_WHAT IS EXPECTED_
Quote only the lines from the top of the listing below down to and including the line with "W_,H_=1080.,720.".

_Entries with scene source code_
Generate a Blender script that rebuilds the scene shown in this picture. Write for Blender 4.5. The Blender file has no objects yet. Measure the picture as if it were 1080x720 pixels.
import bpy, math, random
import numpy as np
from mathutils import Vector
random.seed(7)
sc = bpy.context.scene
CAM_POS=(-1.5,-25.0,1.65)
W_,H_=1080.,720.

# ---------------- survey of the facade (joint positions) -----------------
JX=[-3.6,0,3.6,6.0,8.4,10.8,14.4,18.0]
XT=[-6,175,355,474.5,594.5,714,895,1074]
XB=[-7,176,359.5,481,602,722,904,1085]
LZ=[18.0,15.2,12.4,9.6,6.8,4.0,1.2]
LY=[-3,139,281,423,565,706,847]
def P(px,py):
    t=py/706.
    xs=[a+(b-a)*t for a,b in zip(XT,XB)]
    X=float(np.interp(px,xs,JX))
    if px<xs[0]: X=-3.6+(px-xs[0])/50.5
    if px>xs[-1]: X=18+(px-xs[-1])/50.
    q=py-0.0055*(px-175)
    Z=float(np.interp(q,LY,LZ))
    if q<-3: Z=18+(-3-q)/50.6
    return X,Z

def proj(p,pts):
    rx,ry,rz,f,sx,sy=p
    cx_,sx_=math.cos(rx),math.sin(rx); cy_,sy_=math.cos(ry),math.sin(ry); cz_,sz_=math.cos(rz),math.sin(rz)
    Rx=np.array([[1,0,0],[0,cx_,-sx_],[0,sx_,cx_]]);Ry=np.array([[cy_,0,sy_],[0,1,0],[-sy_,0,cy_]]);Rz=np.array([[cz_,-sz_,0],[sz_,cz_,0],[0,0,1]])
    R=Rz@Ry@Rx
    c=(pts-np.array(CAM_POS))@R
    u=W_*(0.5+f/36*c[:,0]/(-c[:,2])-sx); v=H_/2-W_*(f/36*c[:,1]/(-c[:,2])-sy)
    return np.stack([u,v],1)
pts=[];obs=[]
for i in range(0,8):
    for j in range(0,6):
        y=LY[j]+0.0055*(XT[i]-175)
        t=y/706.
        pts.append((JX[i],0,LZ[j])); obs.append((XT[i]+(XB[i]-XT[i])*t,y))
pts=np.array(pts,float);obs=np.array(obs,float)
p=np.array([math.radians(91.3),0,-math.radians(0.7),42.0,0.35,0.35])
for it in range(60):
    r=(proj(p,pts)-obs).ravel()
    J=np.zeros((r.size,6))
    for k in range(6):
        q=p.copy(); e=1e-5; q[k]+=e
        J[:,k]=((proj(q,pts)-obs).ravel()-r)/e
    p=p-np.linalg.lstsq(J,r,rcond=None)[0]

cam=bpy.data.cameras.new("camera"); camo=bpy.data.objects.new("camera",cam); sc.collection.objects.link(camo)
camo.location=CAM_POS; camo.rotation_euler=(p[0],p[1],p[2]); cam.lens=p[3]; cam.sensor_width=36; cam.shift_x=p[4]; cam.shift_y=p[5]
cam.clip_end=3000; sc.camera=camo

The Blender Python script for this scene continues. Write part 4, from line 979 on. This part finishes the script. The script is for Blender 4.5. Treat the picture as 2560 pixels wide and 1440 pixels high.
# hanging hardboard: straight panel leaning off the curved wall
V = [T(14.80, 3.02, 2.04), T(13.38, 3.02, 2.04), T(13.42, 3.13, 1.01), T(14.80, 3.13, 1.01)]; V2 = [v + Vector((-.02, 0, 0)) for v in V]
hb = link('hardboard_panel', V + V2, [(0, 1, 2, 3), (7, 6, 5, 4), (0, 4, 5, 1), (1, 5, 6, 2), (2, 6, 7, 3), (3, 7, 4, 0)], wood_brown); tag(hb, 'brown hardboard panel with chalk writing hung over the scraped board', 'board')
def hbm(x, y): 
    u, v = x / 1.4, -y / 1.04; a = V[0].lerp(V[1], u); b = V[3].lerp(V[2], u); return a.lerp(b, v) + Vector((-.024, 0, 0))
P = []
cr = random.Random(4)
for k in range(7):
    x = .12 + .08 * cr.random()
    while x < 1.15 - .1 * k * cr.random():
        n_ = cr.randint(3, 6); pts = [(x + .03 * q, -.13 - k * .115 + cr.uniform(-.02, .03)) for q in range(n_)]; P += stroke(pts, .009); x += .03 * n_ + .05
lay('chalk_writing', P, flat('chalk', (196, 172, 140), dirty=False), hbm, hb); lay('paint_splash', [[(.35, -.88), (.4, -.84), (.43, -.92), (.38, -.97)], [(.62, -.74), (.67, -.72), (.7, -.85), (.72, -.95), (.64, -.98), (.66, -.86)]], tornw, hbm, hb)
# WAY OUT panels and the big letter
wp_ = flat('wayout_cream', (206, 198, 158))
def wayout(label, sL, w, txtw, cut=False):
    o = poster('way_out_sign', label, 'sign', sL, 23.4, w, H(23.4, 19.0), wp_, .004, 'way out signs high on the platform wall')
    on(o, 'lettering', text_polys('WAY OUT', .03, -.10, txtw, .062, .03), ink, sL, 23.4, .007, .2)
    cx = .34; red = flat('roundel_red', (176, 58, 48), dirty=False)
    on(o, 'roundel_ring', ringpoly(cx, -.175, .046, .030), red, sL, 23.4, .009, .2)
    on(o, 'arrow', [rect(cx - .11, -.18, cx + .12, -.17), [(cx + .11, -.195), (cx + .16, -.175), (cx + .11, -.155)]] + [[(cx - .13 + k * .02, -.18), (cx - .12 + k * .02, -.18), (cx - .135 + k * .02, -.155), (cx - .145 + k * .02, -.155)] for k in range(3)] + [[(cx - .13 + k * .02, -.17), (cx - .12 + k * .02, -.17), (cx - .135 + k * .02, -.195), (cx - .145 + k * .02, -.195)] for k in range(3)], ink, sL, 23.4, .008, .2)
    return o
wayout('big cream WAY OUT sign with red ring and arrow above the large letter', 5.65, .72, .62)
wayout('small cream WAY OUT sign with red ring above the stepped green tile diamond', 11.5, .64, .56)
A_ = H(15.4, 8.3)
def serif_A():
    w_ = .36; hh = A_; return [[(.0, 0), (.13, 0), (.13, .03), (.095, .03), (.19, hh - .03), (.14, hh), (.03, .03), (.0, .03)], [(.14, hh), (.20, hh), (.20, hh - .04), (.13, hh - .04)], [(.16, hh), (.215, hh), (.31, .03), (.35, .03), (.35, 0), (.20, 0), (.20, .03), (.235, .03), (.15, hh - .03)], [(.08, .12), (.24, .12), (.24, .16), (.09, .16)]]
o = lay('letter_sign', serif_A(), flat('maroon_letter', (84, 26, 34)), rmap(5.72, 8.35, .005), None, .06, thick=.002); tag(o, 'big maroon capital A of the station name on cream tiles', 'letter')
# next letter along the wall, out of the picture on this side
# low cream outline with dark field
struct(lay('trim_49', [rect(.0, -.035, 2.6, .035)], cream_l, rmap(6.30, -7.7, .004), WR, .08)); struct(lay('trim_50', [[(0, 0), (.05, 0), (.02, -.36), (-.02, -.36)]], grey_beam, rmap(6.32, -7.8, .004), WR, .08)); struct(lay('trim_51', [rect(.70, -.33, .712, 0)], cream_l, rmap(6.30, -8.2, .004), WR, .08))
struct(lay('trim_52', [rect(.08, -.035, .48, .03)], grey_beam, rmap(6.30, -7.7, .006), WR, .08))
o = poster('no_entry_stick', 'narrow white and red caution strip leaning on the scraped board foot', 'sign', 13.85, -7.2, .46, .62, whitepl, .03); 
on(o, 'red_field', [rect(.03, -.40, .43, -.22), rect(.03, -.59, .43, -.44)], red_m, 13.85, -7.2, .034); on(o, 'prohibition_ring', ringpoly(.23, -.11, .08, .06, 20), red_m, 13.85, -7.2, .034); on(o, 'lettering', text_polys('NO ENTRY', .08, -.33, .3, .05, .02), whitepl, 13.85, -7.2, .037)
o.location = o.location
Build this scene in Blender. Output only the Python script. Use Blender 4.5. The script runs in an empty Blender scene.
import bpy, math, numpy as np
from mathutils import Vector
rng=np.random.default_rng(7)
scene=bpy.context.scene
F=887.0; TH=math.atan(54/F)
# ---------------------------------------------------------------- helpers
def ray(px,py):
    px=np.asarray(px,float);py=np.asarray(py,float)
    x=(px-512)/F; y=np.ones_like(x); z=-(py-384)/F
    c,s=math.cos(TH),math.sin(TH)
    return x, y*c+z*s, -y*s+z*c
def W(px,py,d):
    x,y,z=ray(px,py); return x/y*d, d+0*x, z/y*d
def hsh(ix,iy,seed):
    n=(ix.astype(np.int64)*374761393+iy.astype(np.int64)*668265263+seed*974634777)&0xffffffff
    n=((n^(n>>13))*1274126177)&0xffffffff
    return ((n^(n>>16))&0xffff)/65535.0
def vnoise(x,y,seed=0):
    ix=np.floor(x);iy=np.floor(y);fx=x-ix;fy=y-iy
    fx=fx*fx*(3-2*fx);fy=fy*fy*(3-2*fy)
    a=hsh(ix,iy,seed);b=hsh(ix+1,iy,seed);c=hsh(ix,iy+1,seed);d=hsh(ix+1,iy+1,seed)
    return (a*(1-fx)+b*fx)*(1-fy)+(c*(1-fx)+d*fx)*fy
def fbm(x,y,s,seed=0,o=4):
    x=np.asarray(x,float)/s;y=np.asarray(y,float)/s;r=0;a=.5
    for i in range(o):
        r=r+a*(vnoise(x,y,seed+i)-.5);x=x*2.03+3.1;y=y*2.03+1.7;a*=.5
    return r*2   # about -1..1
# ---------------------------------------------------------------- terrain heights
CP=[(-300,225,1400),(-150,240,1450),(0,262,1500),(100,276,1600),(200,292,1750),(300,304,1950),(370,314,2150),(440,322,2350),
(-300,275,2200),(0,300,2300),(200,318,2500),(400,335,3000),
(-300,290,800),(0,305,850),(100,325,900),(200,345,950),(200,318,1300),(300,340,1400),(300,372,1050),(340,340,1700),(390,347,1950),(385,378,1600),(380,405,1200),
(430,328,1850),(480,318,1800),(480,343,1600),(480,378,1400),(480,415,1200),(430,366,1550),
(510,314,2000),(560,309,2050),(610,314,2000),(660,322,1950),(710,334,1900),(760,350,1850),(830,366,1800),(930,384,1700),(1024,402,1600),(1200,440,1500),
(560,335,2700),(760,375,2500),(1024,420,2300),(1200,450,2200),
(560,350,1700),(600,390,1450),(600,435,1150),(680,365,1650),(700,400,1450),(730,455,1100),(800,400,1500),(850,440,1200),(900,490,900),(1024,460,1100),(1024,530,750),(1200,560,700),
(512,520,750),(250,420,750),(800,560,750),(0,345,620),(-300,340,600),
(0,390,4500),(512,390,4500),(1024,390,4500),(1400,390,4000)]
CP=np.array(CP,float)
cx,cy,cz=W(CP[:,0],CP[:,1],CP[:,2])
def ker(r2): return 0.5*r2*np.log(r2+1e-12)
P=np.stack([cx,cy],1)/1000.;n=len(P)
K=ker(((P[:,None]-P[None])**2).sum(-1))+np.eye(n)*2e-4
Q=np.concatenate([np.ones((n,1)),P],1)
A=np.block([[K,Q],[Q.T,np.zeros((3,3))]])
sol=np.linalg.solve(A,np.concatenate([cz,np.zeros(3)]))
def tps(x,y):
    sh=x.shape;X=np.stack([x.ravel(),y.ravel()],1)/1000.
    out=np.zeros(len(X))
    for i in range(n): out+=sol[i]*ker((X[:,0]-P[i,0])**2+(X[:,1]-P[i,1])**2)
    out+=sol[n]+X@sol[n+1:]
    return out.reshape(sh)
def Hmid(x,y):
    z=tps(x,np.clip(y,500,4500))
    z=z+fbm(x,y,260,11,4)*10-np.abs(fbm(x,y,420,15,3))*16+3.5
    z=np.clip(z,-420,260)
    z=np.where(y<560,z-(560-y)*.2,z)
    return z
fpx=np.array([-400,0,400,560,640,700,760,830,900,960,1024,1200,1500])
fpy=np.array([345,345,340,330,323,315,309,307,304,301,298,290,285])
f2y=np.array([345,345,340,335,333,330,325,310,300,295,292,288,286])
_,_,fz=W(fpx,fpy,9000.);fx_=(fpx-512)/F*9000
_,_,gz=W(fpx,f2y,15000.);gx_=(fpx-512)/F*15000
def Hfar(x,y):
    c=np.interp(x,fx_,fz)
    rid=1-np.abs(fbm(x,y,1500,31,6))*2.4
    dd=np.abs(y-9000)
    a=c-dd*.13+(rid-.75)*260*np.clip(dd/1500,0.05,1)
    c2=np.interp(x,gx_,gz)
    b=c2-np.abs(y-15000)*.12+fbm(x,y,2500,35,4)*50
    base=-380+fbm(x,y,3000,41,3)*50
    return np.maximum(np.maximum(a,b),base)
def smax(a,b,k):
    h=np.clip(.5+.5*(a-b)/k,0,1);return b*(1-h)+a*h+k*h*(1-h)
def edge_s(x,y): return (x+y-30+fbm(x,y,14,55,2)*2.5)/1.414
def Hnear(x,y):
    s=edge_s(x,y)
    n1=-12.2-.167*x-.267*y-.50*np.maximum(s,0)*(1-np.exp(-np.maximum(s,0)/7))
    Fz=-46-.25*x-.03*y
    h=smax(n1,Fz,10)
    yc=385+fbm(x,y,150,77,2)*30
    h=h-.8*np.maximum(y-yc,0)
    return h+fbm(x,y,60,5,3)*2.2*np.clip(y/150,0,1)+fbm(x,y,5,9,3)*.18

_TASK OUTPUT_
Generate a Blender script that rebuilds the scene shown in this picture. Write for Blender 4.5. The Blender file has no objects yet. Measure the picture as if it were 1080x720 pixels.
import bpy, math, random
import numpy as np
from mathutils import Vector
random.seed(7)
sc = bpy.context.scene
CAM_POS=(-1.5,-25.0,1.65)
W_,H_=1080.,720.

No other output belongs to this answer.